Using some statistical techniques it should be possible to relate the wind speed from known areas to the wind speed at the planned construction site.

For example, using the US National Oceanic and Atmospheric Administration (NOAA) data we can obtain hourly wind speed data from 1995 through 1999. Let us assume that using this data we identify the location that has attributes most similar to the planned construction site and note that based on the last year of data the wind speeds at the planned construction site are on average 1.2 mph higher than the associated location3. Using this relationship we can create synthetic historical wind speeds. This synthetic data indicates that the average wind speed at the planned location over the full five-year period is 11.3 mph, with a standard deviation of 0.5 mph. Based on this information, the expected annual generation would be 11,000 MWh with a 95% confidence range of 9,300 MWh to 12,700 MWh.

This revised windspeed data would imply an expected annual revenue of $659,000. While this is only 5% less than the first estimate, the standard deviation implies a potential range of revenues in any year ranging from $556,000 to $761,000. This uncertainty may have a significant impact on the project’s economics.

Assumption: average wind-speed generation
The second assumption is that it is appropriate to use the average wind speed within the turbine power curve to determine the expected generation within the year. This assumption would be appropriate if the turbine power curve was linear. However, the relationship of power to wind speed is asymmetric due to the cut-in, nominal and cut-out speeds. If we instead use the actual hourly wind speeds to estimate generation we would estimate annual production of 9,800 MWh per year based on historical data for the past five years. From the data we can also determine the actual 95% range to be from 8,800 MWh to 10,700 MWh. This is 10% less than the first assumption. The reason for this decrease is the asymmetric exposure to wind changes. Consider that at the average wind speed, 1.32MW of power are generated. If the wind speed increases by 10mph, the generation would increase by 0.68MW to 2MW (the maximum). However, if wind speed drops by 10 mph the generation decreases by 1.32MW to 0MW. This asymmetry creates the negative bias in average production when the full distribution is considered.
Using this revised assumption, the expected revenues of the project are now $587,000.
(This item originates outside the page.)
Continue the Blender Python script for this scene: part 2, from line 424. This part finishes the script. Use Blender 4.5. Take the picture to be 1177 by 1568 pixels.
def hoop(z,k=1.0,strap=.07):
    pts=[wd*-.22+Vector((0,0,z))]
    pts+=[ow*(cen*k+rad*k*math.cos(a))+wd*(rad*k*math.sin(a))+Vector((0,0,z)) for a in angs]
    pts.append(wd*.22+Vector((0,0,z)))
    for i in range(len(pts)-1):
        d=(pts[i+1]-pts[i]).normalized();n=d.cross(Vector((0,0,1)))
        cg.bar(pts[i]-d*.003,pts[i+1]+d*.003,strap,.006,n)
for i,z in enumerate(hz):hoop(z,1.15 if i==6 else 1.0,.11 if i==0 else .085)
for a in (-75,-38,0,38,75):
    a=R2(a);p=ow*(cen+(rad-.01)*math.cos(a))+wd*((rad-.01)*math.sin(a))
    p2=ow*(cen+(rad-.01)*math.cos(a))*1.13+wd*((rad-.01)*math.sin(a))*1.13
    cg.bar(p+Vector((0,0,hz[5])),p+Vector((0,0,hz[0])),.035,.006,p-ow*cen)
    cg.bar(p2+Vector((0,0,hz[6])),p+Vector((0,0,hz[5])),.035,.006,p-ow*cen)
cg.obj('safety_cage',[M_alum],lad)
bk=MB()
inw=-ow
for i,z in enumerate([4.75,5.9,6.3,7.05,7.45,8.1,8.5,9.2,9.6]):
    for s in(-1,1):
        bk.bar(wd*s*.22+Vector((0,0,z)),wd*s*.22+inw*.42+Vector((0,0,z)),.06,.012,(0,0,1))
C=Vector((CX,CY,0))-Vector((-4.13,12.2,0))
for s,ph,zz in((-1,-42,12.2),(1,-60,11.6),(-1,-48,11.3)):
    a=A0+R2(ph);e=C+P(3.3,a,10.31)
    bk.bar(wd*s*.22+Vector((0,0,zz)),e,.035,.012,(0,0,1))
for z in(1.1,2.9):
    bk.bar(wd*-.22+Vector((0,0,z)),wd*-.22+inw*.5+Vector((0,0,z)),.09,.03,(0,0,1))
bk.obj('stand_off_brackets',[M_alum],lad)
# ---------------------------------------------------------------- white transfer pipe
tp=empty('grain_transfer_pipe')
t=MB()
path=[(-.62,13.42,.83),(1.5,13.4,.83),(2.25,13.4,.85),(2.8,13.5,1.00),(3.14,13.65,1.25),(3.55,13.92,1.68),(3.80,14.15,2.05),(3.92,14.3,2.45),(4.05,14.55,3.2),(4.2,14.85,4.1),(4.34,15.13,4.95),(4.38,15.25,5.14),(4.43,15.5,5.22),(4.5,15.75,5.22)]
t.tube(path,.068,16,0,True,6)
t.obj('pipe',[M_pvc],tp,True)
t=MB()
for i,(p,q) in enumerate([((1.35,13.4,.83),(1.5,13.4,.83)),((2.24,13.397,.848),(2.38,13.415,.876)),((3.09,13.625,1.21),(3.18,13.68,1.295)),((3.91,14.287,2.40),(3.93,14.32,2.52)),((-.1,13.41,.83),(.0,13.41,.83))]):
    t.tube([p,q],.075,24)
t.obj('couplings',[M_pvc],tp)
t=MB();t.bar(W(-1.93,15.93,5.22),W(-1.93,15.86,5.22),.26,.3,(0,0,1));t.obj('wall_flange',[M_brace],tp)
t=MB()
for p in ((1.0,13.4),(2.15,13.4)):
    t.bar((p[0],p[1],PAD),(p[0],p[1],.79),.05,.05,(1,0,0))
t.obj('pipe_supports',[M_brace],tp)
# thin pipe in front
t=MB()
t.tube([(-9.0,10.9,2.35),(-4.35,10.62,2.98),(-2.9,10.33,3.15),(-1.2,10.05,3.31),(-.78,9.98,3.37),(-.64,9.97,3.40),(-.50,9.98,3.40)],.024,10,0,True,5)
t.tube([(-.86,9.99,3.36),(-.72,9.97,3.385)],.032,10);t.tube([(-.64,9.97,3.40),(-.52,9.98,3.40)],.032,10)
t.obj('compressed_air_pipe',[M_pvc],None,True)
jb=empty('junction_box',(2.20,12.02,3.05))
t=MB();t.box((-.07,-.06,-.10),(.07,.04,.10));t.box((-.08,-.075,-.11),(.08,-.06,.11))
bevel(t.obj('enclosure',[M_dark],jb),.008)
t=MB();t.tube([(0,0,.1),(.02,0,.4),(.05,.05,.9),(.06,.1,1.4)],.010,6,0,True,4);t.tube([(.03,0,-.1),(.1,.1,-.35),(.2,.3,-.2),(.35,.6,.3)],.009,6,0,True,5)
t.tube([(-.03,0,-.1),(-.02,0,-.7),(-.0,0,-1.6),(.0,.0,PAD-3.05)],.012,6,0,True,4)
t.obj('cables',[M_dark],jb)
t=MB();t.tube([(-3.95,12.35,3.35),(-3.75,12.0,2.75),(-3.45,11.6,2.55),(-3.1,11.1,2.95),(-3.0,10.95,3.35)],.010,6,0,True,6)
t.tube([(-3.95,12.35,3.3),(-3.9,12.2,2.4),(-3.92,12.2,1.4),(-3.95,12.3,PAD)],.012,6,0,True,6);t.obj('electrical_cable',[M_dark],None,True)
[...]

Assumption: No relationship between wind speed and time
The next assumption is that power is generated as a constant stream over the course of the year. If this is true, then multiplying the generation by the annual price is an appropriate assumption. But in reality this is not the case. Historical wind data shows both daily and annual patterns. Figures 1 and 2 show the expected wind pattern in a typical day and in a typical year.

As can be seen from the figures, daily winds tend to have a peak in the early morning and the late evening. The annual peaks appear to occur in the winter and spring. Given that power prices also have a seasonal structure, we need to take into account the on-peak and off-peak price differentials, as well as the seasonal shape of power when determining potential revenues.

The combined effect of the annual shape of power prices and the increased production in off-peak hours is to decrease the average realised power price to $58.33. Based on this lower realised price, the expected revenues from generation are now only $571,000 – nearly 20% less than the first-pass calculation.Project valuations are always tricky problems. Invariably time is short and the value needs to be determined quickly. The modeller must therefore make assumptions and take shortcuts to reach a final valuation by the deadline. Experienced modellers usually recognise the assumptions embedded within their models and the explicit trade-off between more accurate valuations and either increased calculation time or difficulty of implementation. However, occasionally the modeller does not recognise the assumptions and the impact they might have.

To see the impact assumptions can have, consider a potential wind-farm project consisting of 2 megawatt (MW) turbines. Let us assume the turbines have the following characteristics:

The turbines can start generating power at wind speeds of 5mph or 2 metres a second (the cut-in speed)
The turbines reach maximum generation at wind speeds of 15mph or 7 m/s (the nominal speed)
The turbines must be shut off at wind speeds exceeding 30mph or 13 m/s (the cut-out speed)
If we know the cost of constructing the wind farm, then the question facing the modeller simplifies to: what is the potential revenue that will be realised from the wind farm?

Assumption: hedgeable revenues
The final assumption that may be embedded in the valuation is the belief that the forward power price is appropriate for valuing the wind generation. In truth, as the wind speed data shows, while the average generation over a long period can be reasonably predicted, actual generation in any single hour is actually fairly uncertain. Unlike a standard power plant, operation depends on an external factor – the presence of sufficient wind. We therefore cannot guarantee that the plant will be able to generate.

While selling the expected production forward is possible, it may not be a good strategy. If power prices and wind speeds are uncorrelated, then this strategy is a partial hedge of the exposure, but the owner is still faced with volumetric risks. However, if there is any potential relationship between wind speed and power price, such a hedge may be costly.
For example, assume that when wind speeds are high, power prices tend to be lower – and when wind speeds are lower, power prices tend to be higher. Such a situation would lead to selling extra power at a price that is on average lower than the price that excess power would need to be purchased.

While the exact impact of this assumption was not assessed in this case, it could justify using a higher discount rate when evaluating the project or even taking a risk charge against the project.

Conclusions
As this example shows, simplifications often contain embedded assumptions that may dramatically change the value of a project. While we frequently hope that the errors arising from assumptions will tend to cancel out, in some situations the errors instead reinforce.

While this example showed how a project may be significantly overvalued, a different set of assumptions might lead to significant undervaluation. It is the job of the modeller to understand the models: know their limitations and test their assumptions to determine the impact. Only by taking such actions can we be confident that our simplifying assumptions are not simply misleading.